It was more like Croke Park on Leinster Final day than a Fine Gael Ardfheis.
The sunshine was borrowed from mid-summer. So was the Artane Boys Band, which performed the warm-up for the main event, marching past the Hogan (TD Phil, who introduced them) as they took the stage before Enda Kenny's speech. Outside, the Euro campaign bus of Avril Doyle, representing Wexford, went bumper to bumper with the Maireád McGuinness jeep, from Louth: the air crackling with tension between the rival groups of supporters, despite a surface appearance of bonhomie.
The mood of the occasion was as determinedly upbeat as the Artane band's tunes. "The message I'm hearing from everyone is that we're on the way back," said Nora Owen, glad-handing delegates at the entrance to the main hall. "Not us personally," quipped Mary Banotti, the veteran MEP, who is about to join her sister in retirement from public life: "We're on our way out. But Fine Gael is back. The post-election tristesse is over".
As one era ended, Banotti declared herself "gobsmacked" by the youthfulness of delegates at the ardfheis. And Owen, whose personal tristesse was the defining image of the 2002 general election, claimed that since the devastation of that result, the party had been re-energized by new, young candidates, especially in Dublin. "The target is just to get some of the new people elected."
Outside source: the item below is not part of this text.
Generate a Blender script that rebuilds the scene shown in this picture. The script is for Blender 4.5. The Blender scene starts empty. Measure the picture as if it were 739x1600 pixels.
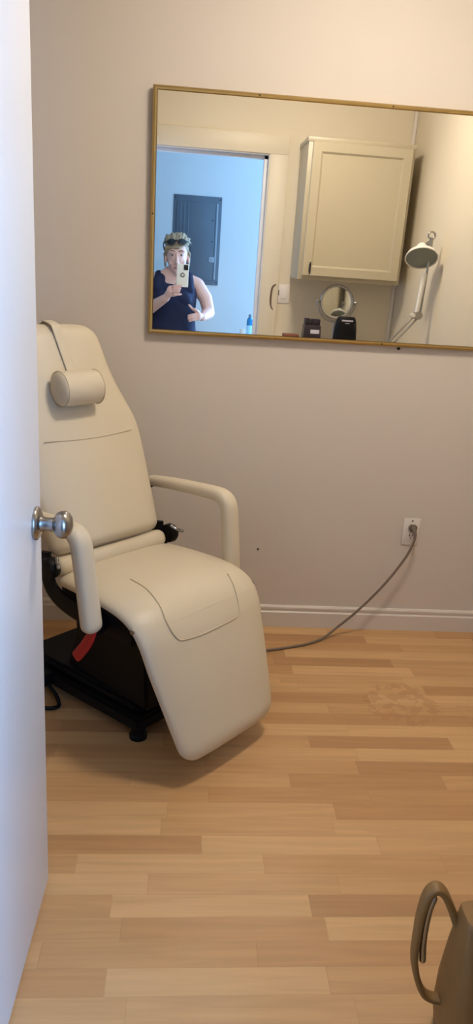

One of the new people, Ranelagh businessman Brian Gillen, who beat party elder Frances Fitzgerald to the nomination for the locals, put his neck on the block. "We need 25 per cent of the vote in the locals. We got 28 last time, but 25 now would be enough to stop people writing our epitaph. And we need to hold the European seat in Dublin. That's absolutely crucial - everybody knows Fine Gael in Dublin is badly rattled. But I think Gay Mitchell can do the job for us."
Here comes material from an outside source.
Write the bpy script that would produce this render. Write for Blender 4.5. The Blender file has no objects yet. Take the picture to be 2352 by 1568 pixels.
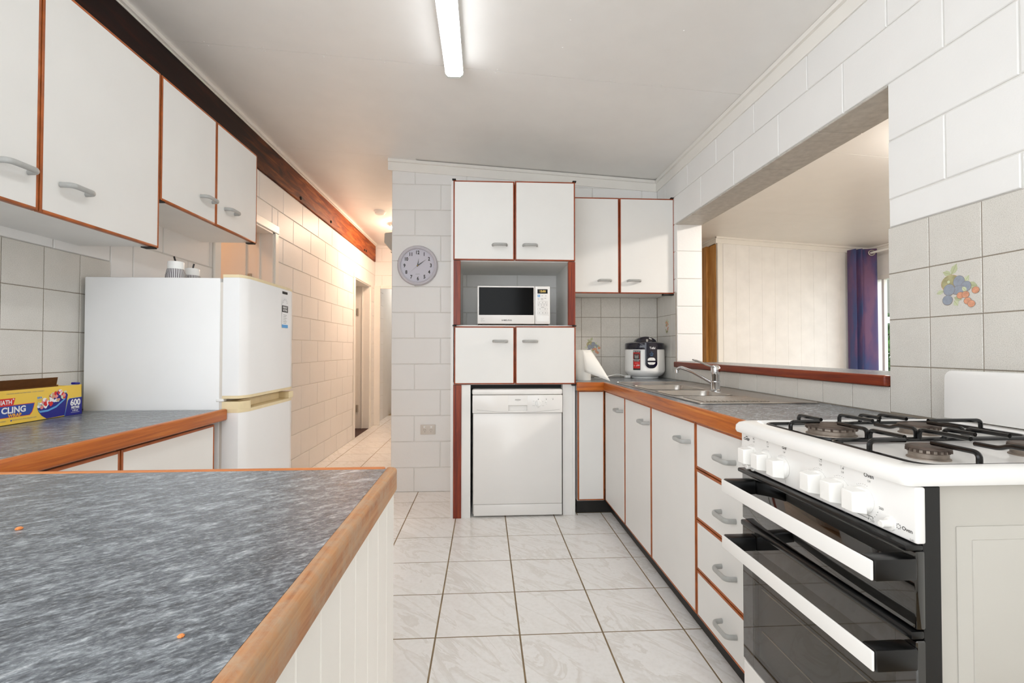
import bpy, bmesh, math, random
from mathutils import Vector, Matrix
random.seed(7)
scene = bpy.context.scene
COL = scene.collection

# ---------------------------------------------------------------- camera, sky, exposure
cam_data = bpy.data.cameras.new('camera'); cam = bpy.data.objects.new('camera', cam_data); COL.objects.link(cam)
cam_data.sensor_width = 36.0; cam_data.lens = 1085.58 / 2352 * 36.0; cam_data.clip_start = 0.02
YAW, PITCH, ROLL = .0582, .0167, .0005
fw = Vector((math.sin(YAW)*math.cos(PITCH), math.cos(YAW)*math.cos(PITCH), math.sin(PITCH)))
rt = Vector((math.cos(YAW), -math.sin(YAW), 0)); up = rt.cross(fw)
rt2 = rt*math.cos(ROLL) + up*math.sin(ROLL); up2 = up*math.cos(ROLL) - rt*math.sin(ROLL)
cam.matrix_world = Matrix(((rt2.x, up2.x, -fw.x, 0), (rt2.y, up2.y, -fw.y, 0), (rt2.z, up2.z, -fw.z, 1.1011), (0, 0, 0, 1)))
scene.camera = cam

world = bpy.data.worlds.new('sky'); scene.world = world; world.use_nodes = True
wn = world.node_tree; bg = wn.nodes['Background']
bg.inputs['Color'].default_value = (.93, .97, 1.0, 1); bg.inputs['Strength'].default_value = 1.78

vs = scene.view_settings
scene.display_settings.display_device = 'sRGB'
vs.view_transform = 'Standard'; vs.look = 'None'; vs.gamma = 1.0; vs.use_curve_mapping = False
vs.exposure = 1.0
scene.cycles.max_bounces = 10; scene.cycles.diffuse_bounces = 6; scene.cycles.glossy_bounces = 5
scene.cycles.sample_clamp_indirect = 6.0
scene.cycles.use_denoising = True

TUBE_STRENGTH = 6.4          # kitchen batten diffuser
HALL_STRENGTH = 46.0         # hall oyster lamp
LIVING_STRENGTH = 102.0       # living room oyster lamp

# ---------------------------------------------------------------- geometry helpers
class MB:
    """collects shapes into one mesh"""
    def __init__(self): self.bm = bmesh.new()
    def _take(self, tmp, mi=0, smooth=True):
        for f in tmp.faces: f.material_index = mi; f.smooth = smooth
        me = bpy.data.meshes.new('t'); tmp.to_mesh(me); tmp.free(); self.bm.from_mesh(me); bpy.data.meshes.remove(me)
        return self
    def box(self, x0, x1, y0, y1, z0, z1, bev=0, seg=1, mi=0):
        if x1 < x0: x0, x1 = x1, x0
        if y1 < y0: y0, y1 = y1, y0
        if z1 < z0: z0, z1 = z1, z0
        t = bmesh.new(); bmesh.ops.create_cube(t, size=1.0)
        for v in t.verts: v.co = Vector(((x0+x1)/2 + v.co.x*(x1-x0), (y0+y1)/2 + v.co.y*(y1-y0), (z0+z1)/2 + v.co.z*(z1-z0)))
        b = min(bev, .49*min(x1-x0, y1-y0, z1-z0))
        if b > 0: bmesh.ops.bevel(t, geom=list(t.edges), offset=b, segments=seg, profile=.5, affect='EDGES')
        return self._take(t, mi)
    def hexa(self, pts, mi=0):
        """eight corners: four of the bottom ring then four of the top ring"""
        t = bmesh.new(); v = [t.verts.new(p) for p in pts]
        for q in ((0,3,2,1), (4,5,6,7), (0,1,5,4), (1,2,6,5), (2,3,7,6), (3,0,4,7)): t.faces.new([v[i] for i in q])
        bmesh.ops.recalc_face_normals(t, faces=list(t.faces)); return self._take(t, mi)
    def prism(self, pts, ext, mi=0, bev=0, seg=1):
        """flat outline pushed along the vector ext"""
        t = bmesh.new(); ext = Vector(ext)
        a = [t.verts.new(p) for p in pts]; b = [t.verts.new(Vector(p)+ext) for p in pts]
        t.faces.new(a[::-1]); t.faces.new(b); n = len(a)
        for i in range(n): t.faces.new((a[i], a[(i+1) % n], b[(i+1) % n], b[i]))
        bmesh.ops.recalc_face_normals(t, faces=list(t.faces))
        if bev: bmesh.ops.bevel(t, geom=list(t.edges), offset=bev, segments=seg, profile=.5, affect='EDGES')
        return self._take(t, mi)
    def loft(self, rings, mi=0, cap0=True, cap1=True, closed=True):
        t = bmesh.new(); R = [[t.verts.new(p) for p in r] for r in rings]
        for r, s in zip(R, R[1:]):
            n = len(r)
            for i in range(n if closed else n-1): t.faces.new((r[i], r[(i+1) % n], s[(i+1) % n], s[i]))
        if cap0: t.faces.new(R[0][::-1])
        if cap1: t.faces.new(R[-1])
        bmesh.ops.recalc_face_normals(t, faces=list(t.faces)); return self._take(t, mi)
    def lathe(self, prof, c, axis=(0, 0, 1), n=32, mi=0, cap0=True, cap1=True):
        """prof: (radius, distance along axis)"""
        ax = Vector(axis).normalized(); u = ax.orthogonal().normalized(); v = ax.cross(u); c = Vector(c)
        rings = [[c + ax*h + (u*math.cos(2*math.pi*k/n) + v*math.sin(2*math.pi*k/n))*max(r, 1e-5) for k in range(n)] for r, h in prof]
        return self.loft(rings, mi, cap0, cap1)
    def tube(self, path, a, b=None, n=10, flat=None, mi=0, closed=False):
        """sweep an ellipse (a sideways, b along flat) along a path"""
        P = [Vector(p) for p in path]; b = a if b is None else b; rings = []; N = len(P); prev = None
        for i, p in enumerate(P):
            if closed: d = (P[(i+1) % N]-P[i-1]).normalized()
            else: d = (P[min(i+1, N-1)]-P[max(i-1, 0)]).normalized()
            if flat is not None: s = Vector(flat)
            elif prev is not None: s = prev
            else: s = d.orthogonal()
            s = (s - d*s.dot(d)); s = s.normalized() if s.length > 1e-6 else d.orthogonal().normalized()
            prev = s; w = d.cross(s)
            rings.append([p + w*a*math.cos(2*math.pi*k/n) + s*b*math.sin(2*math.pi*k/n) for k in range(n)])
        if closed: rings.append(rings[0])
        return self.loft(rings, mi, not closed, not closed)
    def grid(self, rows, mi=0):
        return self.loft(rows, mi, False, False, closed=False)
    def poly(self, pts, mi=0):
        t = bmesh.new(); t.faces.new([t.verts.new(p) for p in pts]); return self._take(t, mi, False)

def bend(pts, r, k=5):
    """round the inner corners of a polyline"""
    P = [Vector(p) for p in pts]; out = [P[0]]
    for a, b, c in zip(P, P[1:], P[2:]):
        d1, d2 = (a-b), (c-b); q = min(r, d1.length*.49, d2.length*.49)
        s, e = b + d1.normalized()*q, b + d2.normalized()*q
        for i in range(k+1):
            t = i/k; out.append(s*(1-t)**2 + b*2*t*(1-t) + e*t*t)
    return out + [P[-1]]

def rr(x0, x1, y0, y1, z, r, k=4):
    out = []
    for (cx_, cy_, a0) in ((x1-r, y0+r, -90), (x1-r, y1-r, 0), (x0+r, y1-r, 90), (x0+r, y0+r, 180)):
        for i in range(k+1):
            a = math.radians(a0+90*i/k); out.append((cx_+r*math.cos(a), cy_+r*math.sin(a), z))
    return out

def wpos(o):
    p = Vector(o.location)
    while o.parent: o = o.parent; p += o.location
    return p

def obj(name, mb, mats, parent=None, angle=35):
    """link the collected shapes as ONE mesh object, origin at its middle"""
    me = bpy.data.meshes.new(name)
    bmesh.ops.remove_doubles(mb.bm, verts=list(mb.bm.verts), dist=1e-6)
    mb.bm.to_mesh(me); mb.bm.free()
    for m in (mats if isinstance(mats, (list, tuple)) else [mats]): me.materials.append(m)
    xs = [v.co for v in me.vertices]
    c = Vector([(min(p[i] for p in xs)+max(p[i] for p in xs))/2 for i in range(3)])
    me.transform(Matrix.Translation(-c)); me.set_sharp_from_angle(angle=math.radians(angle))
    o = bpy.data.objects.new(name, me); COL.objects.link(o)
    o.location = c
    if parent: o.parent = parent; o.location = c - wpos(parent)
    return o

def share(name, src, loc, parent):
    """another object on the same mesh data, at a world place"""
    o = bpy.data.objects.new(name, src.data); COL.objects.link(o); o.location = Vector(loc)
    if parent: o.parent = parent; o.location = Vector(loc) - wpos(parent)
    return o

def tag(o, label, cat, group=None):
    o['label'] = label; o['category'] = cat
    if group: o['group'] = group
    return o

def thing(name, label, cat, loc, group=None):
    o = bpy.data.objects.new(name, None); COL.objects.link(o); o.location = loc; o.empty_display_size = .1
    return tag(o, label, cat, group)

def struct(name, loc=(0, 0, 0)):
    o = bpy.data.objects.new(name, None); COL.objects.link(o); o.location = loc; o['kind'] = 'structure'; return o

class Face:
    """a flat face to print on: origin, normal; u runs to the viewer's right, v up"""
    def __init__(self, o, n, upv=(0, 0, 1)):
        self.o = Vector(o); self.n = Vector(n).normalized(); self.v = Vector(upv).normalized(); self.u = self.v.cross(self.n)
    def p(self, u, v, w=0): return self.o + self.u*u + self.v*v + self.n*w

def text_into(mb, F, s, u, v, size, w=.0006, bold=0.0, sx=1.0, align='CENTER', mi=0, shear=0):
    cu = bpy.data.curves.new('t', 'FONT'); cu.body = s; cu.size = size; cu.align_x = align; cu.align_y = 'CENTER'
    cu.offset = bold; cu.shear = shear; cu.resolution_u = 3
    o = bpy.data.objects.new('t', cu); COL.objects.link(o)
    dg = bpy.context.evaluated_depsgraph_get(); me = bpy.data.meshes.new_from_object(o.evaluated_get(dg))
    M = Matrix(((F.u.x*sx, F.v.x, F.n.x, 0), (F.u.y*sx, F.v.y, F.n.y, 0), (F.u.z*sx, F.v.z, F.n.z, 0), (0, 0, 0, 1)))
    me.transform(Matrix.Translation(F.p(u, v, w)) @ M)
    for p in me.polygons: p.material_index = mi
    base = len(mb.bm.faces); mb.bm.from_mesh(me)
    mb.bm.faces.ensure_lookup_table()
    for f in mb.bm.faces[base:]: f.material_index = mi
    bpy.data.objects.remove(o); bpy.data.curves.remove(cu); bpy.data.meshes.remove(me)

# ---------------------------------------------------------------- materials
def nodes(name):
    m = bpy.data.materials.new(name); m.use_nodes = True; nt = m.node_tree
    return m, nt, nt.nodes, nt.links, nt.nodes['Principled BSDF']

def rgb(h):
    h = h.lstrip('#'); c = [int(h[i:i+2], 16)/255 for i in (0, 2, 4)]
    return tuple([(x/12.92 if x <= .04045 else ((x+.055)/1.055)**2.4) for x in c] + [1])

def world_pos(nt, scale=(1, 1, 1), rot=(0, 0, 0), rnd=0.0):
    g = nt.nodes.new('ShaderNodeNewGeometry'); mp = nt.nodes.new('ShaderNodeMapping')
    mp.inputs['Scale'].default_value = scale; mp.inputs['Rotation'].default_value = rot
    src = g.outputs['Position']
    if rnd:
        oi = nt.nodes.new('ShaderNodeObjectInfo'); ml = nt.nodes.new('ShaderNodeMath'); ml.operation = 'MULTIPLY'; ml.inputs[1].default_value = rnd
        nt.links.new(oi.outputs['Random'], ml.inputs[0])
        ad = nt.nodes.new('ShaderNodeVectorMath'); ad.operation = 'ADD'
        nt.links.new(src, ad.inputs[0]); nt.links.new(ml.outputs[0], ad.inputs[1]); src = ad.outputs[0]
    nt.links.new(src, mp.inputs['Vector']); return mp.outputs['Vector']

def noise(nt, vec, scale, detail=4, rough=.55, dist=0):
    n = nt.nodes.new('ShaderNodeTexNoise'); n.inputs['Scale'].default_value = scale; n.inputs['Detail'].default_value = detail
    n.inputs['Roughness'].default_value = rough; n.inputs['Distortion'].default_value = dist
    nt.links.new(vec, n.inputs['Vector']); return n.outputs['Fac']

def ramp(nt, fac, stops):
    r = nt.nodes.new('ShaderNodeValToRGB'); e = r.color_ramp.elements
    while len(e) < len(stops): e.new(.5)
    for el, (p, c) in zip(e, stops): el.position = p; el.color = c if len(c) == 4 else (*c, 1)
    nt.links.new(fac, r.inputs['Fac']); return r.outputs['Color']

def mixc(nt, fac, a, b, mode='MIX'):
    m = nt.nodes.new('ShaderNodeMix'); m.data_type = 'RGBA'; m.blend_type = mode
    for k, v in ((0, fac), (6, a), (7, b)):
        if hasattr(v, 'is_linked') or hasattr(v, 'links'): nt.links.new(v, m.inputs[k])
        else: m.inputs[k].default_value = v
    return m.outputs[2]

def bump(nt, b, h, strength=.2, dist=.002):
    n = nt.nodes.new('ShaderNodeBump'); n.inputs['Strength'].default_value = strength; n.inputs['Distance'].default_value = dist
    nt.links.new(h, n.inputs['Height']); nt.links.new(n.outputs['Normal'], b.inputs['Normal'])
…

He was persuaded into politics by the dying Jim Mitchell - another devout catholic. But he says Fine Gael is still "not a great brand-name" in Dublin, and has much work to do. "Fine Gael used to be a bit holier-than-thou. It had a vision - I won't say a 'vision, with purpose' [he grins, ruefully] but it wasn't very good on the ground."
Amid all the sunshine at Citywest, a rainbow could also be seen. Enda Kenny's praise for the 1994-97 coalition - "in which myself and Pat Rabbitte worked closely" - drew cheers, as did mention of the current voting pact with Labour and the Greens. Dublin City Cllr Gerry Breen believed the co-operation between the three parties has given "solidity" to Kenny's leadership, and that despite the media's negativity, the Mayo man "is not attracting the opprobrium that Michael Noonan - unfairly, I think - suffered".
"There's an arrogance about this Government that's got up people's noses, and the fact that they're facing a drubbing explains the timing of the citizenship referendum."
To neutrals, the ardfheis appeared to climax 30 minutes too early. After the Artane Boys, speeches from Richard Bruton and Simon Coveney - both of them shedding their normally mild-mannered personalities - turned up the volume, and the crowd responded like a congregation of southern Baptists. But the party leader's address was noticeably quieter than the warm-up, and in the overheated hall, the audience seemed becalmed.